↓

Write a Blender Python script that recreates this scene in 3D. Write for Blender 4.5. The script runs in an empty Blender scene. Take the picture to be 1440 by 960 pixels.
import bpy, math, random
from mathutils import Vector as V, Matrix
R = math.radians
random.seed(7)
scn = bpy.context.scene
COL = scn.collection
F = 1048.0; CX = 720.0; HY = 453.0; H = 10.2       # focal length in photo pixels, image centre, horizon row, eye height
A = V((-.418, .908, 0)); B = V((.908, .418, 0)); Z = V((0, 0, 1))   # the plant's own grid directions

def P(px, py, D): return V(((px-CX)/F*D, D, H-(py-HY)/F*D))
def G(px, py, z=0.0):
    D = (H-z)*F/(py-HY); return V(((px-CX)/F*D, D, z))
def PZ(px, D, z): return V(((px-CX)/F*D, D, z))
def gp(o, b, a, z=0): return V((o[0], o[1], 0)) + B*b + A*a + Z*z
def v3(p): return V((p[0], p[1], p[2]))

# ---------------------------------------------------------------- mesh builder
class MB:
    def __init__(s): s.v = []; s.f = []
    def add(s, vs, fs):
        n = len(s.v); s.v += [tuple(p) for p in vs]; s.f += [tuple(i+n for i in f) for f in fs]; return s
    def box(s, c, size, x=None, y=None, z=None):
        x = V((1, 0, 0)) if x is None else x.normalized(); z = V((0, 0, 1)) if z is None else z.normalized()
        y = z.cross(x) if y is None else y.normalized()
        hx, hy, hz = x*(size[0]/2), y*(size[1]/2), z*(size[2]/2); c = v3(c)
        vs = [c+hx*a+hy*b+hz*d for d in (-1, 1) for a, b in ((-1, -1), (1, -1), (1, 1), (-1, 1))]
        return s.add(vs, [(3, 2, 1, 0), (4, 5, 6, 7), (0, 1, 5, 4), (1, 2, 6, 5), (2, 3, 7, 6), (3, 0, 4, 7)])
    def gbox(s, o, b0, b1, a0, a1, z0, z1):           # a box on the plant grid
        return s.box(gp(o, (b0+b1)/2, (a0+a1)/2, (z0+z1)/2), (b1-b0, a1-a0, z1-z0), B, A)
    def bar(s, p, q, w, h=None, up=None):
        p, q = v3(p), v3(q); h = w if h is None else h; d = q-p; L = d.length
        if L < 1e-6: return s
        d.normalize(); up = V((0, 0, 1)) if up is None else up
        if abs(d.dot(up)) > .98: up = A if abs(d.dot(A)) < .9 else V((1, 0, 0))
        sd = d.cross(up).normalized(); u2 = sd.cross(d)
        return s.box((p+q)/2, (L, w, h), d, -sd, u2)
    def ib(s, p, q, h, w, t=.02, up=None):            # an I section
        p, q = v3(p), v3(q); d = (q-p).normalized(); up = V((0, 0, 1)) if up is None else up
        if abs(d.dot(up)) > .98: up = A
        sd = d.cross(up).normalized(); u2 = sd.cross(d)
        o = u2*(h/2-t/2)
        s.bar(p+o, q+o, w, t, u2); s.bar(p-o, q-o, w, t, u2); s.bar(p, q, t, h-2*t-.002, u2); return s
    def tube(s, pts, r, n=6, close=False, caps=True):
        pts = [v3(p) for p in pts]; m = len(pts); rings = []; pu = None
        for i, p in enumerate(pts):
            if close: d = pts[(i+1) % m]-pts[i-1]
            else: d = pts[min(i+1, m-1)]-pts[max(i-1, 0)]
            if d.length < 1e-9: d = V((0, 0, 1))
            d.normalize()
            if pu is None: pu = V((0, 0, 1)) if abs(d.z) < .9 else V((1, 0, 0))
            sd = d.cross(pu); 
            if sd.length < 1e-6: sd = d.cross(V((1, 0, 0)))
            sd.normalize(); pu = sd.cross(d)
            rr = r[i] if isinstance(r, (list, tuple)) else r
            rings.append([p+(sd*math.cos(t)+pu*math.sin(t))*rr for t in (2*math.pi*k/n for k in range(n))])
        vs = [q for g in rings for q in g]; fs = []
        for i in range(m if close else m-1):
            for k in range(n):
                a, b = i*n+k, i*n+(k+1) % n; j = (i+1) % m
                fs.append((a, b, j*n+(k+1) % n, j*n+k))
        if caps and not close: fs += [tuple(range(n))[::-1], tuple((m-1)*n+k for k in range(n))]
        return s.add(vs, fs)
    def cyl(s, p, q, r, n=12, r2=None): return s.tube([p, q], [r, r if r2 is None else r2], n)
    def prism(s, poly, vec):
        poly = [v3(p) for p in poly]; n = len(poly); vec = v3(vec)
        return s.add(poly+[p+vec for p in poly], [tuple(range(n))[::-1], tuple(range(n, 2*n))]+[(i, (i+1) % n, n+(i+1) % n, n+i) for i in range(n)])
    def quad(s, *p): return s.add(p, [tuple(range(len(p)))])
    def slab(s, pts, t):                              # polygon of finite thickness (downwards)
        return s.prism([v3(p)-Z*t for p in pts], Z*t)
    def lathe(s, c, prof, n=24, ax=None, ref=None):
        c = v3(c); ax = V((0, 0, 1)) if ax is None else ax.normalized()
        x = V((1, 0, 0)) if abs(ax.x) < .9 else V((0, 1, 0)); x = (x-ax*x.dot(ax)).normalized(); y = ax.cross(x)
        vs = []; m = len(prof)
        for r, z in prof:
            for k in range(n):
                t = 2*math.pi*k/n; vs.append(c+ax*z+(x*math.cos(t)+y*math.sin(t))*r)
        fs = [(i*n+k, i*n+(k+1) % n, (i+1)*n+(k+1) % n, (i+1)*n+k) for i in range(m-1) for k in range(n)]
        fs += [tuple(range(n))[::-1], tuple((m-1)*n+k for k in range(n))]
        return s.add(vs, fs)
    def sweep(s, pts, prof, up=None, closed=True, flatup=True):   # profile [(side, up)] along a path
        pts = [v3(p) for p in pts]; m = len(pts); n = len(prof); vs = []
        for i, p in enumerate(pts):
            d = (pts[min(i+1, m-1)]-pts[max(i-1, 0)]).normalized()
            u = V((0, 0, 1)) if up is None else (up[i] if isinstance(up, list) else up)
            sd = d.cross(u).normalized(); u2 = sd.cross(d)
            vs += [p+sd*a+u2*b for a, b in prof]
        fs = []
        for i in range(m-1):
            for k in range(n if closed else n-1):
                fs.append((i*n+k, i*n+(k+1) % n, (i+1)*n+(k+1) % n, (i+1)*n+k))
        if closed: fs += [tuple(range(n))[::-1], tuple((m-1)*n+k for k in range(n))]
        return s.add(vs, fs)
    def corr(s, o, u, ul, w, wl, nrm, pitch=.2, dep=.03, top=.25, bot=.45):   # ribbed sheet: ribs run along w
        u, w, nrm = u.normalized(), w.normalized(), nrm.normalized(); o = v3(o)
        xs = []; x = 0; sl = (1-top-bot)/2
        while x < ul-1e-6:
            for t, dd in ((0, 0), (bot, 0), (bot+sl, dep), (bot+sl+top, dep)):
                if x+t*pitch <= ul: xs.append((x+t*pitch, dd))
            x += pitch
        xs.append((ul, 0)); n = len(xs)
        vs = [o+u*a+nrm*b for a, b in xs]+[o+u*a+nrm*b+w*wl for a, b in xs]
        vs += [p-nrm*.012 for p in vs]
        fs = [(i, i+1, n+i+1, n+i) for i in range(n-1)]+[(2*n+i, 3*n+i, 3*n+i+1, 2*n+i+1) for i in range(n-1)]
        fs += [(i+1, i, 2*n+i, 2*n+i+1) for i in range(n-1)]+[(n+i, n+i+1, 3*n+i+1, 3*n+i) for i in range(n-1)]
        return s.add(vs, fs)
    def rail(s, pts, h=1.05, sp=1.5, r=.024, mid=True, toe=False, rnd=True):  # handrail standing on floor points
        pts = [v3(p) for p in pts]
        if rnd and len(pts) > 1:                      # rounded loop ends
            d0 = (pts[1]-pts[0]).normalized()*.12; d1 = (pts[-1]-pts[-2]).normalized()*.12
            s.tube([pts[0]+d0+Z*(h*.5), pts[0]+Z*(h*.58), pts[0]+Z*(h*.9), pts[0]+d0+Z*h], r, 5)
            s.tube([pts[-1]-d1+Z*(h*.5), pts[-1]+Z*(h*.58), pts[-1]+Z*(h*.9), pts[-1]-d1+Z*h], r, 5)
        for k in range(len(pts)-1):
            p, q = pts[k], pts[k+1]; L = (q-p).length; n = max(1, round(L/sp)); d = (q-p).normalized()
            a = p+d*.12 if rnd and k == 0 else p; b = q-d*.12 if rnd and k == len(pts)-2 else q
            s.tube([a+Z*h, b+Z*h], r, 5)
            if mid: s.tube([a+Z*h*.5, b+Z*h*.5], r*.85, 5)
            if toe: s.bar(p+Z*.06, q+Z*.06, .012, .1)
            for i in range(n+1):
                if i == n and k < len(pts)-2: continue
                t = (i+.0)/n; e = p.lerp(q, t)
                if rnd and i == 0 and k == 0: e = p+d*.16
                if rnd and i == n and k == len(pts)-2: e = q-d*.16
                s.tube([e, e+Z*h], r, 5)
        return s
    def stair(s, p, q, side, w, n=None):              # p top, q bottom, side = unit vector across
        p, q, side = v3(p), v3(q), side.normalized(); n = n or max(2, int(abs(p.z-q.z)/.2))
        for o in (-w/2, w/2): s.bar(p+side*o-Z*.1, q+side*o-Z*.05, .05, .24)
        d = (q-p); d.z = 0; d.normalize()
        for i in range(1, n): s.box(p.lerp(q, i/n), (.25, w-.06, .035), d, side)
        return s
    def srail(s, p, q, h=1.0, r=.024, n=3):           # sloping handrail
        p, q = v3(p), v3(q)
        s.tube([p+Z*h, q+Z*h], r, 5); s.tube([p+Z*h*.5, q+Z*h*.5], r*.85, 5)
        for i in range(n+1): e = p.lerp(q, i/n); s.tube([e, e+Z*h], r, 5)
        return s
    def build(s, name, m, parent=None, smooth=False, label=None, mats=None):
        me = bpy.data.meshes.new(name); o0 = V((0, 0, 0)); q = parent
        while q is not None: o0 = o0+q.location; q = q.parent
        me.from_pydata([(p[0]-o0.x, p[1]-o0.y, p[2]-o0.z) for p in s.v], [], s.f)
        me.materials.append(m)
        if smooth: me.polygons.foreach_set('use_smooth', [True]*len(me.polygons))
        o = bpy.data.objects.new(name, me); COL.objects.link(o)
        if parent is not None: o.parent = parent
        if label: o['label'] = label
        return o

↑

● JOB: Return the number of lines that include the word "scene", and nothing else.

● OUTPUT: 2